No major holds higher importance over any other. There is no set list declaring artists as inferior to businesswomen and men. There is no list declaring educators as inferior to doctors. I ask you, how would passion exist without the influence and existence of art? How would our world function without businesses? Who would teach the doctors how to save lives if not for the educators? Who would save the lives of people, of educators, if not for the doctors? My major is important because it is important to me. It is what I dream of doing with my life. Your major is important because it is important to you, because it is what you, hopefully, dream of doing with your life. No one has the authority to say it is any less than, that you are any less than, because you have chosen to fulfill that dream. How boring our world would be if we always listened to the opinions of other people.
It’s almost the end of the first semester of my freshman year of college, and I’m currently an international business major with a minor in French. Plans change. In the first couple of months, I was put in a situation where I needed to think about what it was that I wanted for my life, whether or not I wanted to turn my passion into a job. I cannot say I am 100 percent sure in the decision I made. I cannot say whether the standards of society and the view of others made me change my mind. I like my choice; I believe I can be happy with it. But I still remember how I wanted to be an artist, how I wanted to write words that made people feel. My heart still yearns to create, and I cannot say that that is not what I will decide to do with my life.

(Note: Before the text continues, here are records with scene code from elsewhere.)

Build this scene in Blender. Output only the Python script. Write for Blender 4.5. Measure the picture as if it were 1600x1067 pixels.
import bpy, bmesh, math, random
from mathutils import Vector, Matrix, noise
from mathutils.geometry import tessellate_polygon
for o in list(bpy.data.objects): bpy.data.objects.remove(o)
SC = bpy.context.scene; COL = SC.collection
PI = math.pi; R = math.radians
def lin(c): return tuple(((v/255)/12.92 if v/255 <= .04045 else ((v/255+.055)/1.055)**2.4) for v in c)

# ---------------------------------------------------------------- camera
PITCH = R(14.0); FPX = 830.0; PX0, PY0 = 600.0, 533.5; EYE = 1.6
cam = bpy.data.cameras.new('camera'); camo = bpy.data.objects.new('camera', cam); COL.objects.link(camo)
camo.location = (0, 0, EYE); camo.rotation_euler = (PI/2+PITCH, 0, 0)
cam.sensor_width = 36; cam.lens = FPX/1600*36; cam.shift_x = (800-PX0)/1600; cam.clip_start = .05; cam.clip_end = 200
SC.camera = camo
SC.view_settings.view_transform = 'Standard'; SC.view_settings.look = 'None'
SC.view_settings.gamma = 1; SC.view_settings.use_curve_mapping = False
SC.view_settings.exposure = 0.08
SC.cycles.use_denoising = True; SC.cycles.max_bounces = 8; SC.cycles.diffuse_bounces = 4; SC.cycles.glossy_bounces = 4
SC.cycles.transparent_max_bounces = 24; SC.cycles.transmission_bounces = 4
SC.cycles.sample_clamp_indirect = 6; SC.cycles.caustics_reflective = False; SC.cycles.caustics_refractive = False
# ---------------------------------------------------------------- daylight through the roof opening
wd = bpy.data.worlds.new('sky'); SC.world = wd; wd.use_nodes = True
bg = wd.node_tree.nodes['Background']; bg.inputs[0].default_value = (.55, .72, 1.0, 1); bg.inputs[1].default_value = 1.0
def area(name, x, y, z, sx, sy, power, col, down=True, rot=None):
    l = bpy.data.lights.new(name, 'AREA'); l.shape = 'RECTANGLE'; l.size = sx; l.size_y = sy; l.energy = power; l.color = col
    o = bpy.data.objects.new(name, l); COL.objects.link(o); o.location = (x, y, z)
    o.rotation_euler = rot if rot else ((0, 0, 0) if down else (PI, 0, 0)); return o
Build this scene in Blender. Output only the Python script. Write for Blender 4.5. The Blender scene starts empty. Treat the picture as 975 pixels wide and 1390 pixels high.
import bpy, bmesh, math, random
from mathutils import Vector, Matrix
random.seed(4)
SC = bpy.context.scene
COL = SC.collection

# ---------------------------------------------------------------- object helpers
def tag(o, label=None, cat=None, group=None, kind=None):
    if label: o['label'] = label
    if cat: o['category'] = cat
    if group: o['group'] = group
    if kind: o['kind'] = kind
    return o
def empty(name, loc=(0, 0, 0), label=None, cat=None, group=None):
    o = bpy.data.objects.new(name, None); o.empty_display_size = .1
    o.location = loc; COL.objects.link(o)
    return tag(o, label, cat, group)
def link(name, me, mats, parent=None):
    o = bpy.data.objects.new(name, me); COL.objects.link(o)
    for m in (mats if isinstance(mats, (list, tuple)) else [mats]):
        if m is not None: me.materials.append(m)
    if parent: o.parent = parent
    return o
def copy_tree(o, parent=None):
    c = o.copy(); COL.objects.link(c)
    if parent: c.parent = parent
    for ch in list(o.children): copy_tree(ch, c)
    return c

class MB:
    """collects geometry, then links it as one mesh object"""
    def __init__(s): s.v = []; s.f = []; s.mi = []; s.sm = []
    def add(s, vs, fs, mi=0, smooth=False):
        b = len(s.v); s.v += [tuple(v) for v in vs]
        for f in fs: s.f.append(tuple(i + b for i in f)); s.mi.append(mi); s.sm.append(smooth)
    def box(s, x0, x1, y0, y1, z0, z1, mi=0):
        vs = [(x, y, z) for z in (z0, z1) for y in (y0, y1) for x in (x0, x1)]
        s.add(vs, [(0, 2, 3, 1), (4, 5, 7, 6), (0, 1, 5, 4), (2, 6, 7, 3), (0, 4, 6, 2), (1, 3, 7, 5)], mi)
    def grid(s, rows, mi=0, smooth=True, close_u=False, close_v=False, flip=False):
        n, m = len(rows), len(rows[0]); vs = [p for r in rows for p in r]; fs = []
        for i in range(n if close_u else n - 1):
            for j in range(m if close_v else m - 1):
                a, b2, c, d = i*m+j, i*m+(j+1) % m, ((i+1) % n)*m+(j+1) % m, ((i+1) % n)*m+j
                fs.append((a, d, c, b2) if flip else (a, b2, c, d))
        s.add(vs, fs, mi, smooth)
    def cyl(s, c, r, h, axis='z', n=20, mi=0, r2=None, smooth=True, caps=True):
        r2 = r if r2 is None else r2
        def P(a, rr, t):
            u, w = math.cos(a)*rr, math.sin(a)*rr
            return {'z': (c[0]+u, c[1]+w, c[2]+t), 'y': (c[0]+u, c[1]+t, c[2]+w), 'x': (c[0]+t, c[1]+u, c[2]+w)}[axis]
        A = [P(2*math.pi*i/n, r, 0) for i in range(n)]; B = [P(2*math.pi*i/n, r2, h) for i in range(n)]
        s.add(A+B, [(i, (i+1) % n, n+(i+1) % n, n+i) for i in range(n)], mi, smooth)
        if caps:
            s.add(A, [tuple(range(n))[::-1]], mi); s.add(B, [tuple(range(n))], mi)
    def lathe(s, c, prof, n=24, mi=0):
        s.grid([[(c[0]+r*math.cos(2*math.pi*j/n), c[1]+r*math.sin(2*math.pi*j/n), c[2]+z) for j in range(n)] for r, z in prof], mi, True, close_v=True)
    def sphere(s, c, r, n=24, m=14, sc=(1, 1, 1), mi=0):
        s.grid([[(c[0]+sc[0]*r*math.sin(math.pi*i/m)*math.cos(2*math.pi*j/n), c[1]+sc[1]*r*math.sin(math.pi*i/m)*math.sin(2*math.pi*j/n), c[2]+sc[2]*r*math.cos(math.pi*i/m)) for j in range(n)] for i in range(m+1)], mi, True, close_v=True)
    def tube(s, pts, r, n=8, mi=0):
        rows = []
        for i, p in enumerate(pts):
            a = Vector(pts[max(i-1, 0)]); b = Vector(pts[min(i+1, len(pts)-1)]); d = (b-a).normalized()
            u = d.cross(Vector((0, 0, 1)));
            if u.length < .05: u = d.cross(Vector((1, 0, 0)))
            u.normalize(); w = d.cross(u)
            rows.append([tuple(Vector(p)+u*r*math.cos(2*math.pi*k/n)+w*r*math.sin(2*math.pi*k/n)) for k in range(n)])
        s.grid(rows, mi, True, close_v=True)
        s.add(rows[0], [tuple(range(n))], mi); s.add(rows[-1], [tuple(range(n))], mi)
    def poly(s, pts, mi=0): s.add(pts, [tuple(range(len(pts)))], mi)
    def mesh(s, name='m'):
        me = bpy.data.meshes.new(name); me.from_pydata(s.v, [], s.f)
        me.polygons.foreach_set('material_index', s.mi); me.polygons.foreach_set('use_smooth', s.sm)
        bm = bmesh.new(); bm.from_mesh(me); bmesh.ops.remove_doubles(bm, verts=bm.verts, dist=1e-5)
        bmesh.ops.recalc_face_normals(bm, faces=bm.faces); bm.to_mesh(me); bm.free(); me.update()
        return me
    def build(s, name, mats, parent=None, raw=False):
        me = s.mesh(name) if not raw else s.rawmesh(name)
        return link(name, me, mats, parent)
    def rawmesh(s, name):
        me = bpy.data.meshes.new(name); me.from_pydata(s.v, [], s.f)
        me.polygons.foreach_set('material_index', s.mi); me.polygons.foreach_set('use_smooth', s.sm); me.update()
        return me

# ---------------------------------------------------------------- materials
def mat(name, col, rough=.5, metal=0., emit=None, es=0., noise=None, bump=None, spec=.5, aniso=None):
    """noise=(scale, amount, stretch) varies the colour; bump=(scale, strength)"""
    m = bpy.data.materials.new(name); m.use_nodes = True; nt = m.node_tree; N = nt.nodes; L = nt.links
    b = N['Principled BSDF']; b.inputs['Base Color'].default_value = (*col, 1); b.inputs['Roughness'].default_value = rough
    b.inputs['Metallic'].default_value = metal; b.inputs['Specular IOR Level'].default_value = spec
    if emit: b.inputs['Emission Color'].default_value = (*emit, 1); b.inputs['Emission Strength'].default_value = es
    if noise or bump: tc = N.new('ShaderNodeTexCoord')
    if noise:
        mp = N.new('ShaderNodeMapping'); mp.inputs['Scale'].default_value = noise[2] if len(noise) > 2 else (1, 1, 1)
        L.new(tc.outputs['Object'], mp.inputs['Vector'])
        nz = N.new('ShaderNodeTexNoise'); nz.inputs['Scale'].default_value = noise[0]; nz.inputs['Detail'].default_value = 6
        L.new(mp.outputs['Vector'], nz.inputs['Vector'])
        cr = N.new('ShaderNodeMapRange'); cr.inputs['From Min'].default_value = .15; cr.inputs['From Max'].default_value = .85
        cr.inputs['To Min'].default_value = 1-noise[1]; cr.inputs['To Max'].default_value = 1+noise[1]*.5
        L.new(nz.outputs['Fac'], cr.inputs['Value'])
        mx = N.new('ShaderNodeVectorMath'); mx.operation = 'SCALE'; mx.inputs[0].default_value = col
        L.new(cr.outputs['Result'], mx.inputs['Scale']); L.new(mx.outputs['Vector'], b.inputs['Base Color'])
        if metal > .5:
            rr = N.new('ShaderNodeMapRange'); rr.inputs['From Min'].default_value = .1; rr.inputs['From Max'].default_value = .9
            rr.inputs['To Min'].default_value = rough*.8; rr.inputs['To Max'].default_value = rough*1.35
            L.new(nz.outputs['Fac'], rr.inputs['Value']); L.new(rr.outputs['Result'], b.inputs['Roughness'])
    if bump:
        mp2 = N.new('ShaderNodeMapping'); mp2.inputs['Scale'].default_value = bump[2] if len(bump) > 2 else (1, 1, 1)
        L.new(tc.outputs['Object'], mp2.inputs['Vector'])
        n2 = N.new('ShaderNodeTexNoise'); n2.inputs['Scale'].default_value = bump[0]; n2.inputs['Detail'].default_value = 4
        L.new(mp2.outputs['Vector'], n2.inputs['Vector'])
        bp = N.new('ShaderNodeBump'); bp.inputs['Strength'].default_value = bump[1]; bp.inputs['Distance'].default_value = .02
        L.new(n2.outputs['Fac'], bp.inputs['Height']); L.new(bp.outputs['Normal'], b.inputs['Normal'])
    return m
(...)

I have struggled with deciding who I want to be for a long time. I will continue to struggle. But it is solely my decision, and I will choose to do something that will make me happy. I will choose to do something that I will be proud to do, regardless of what the rest of the world thinks, because I came to college not only to make myself eligible for a future job, but to learn, and to find things that inspire me through that learning. Wouldn't it be lovely if we could all develop enthusiasm for those who choose to chase their dreams, who choose to grow their minds, who ultimately can inspire others to do the same? Wouldn't it be lovely if we could be those people without the ridicule of others?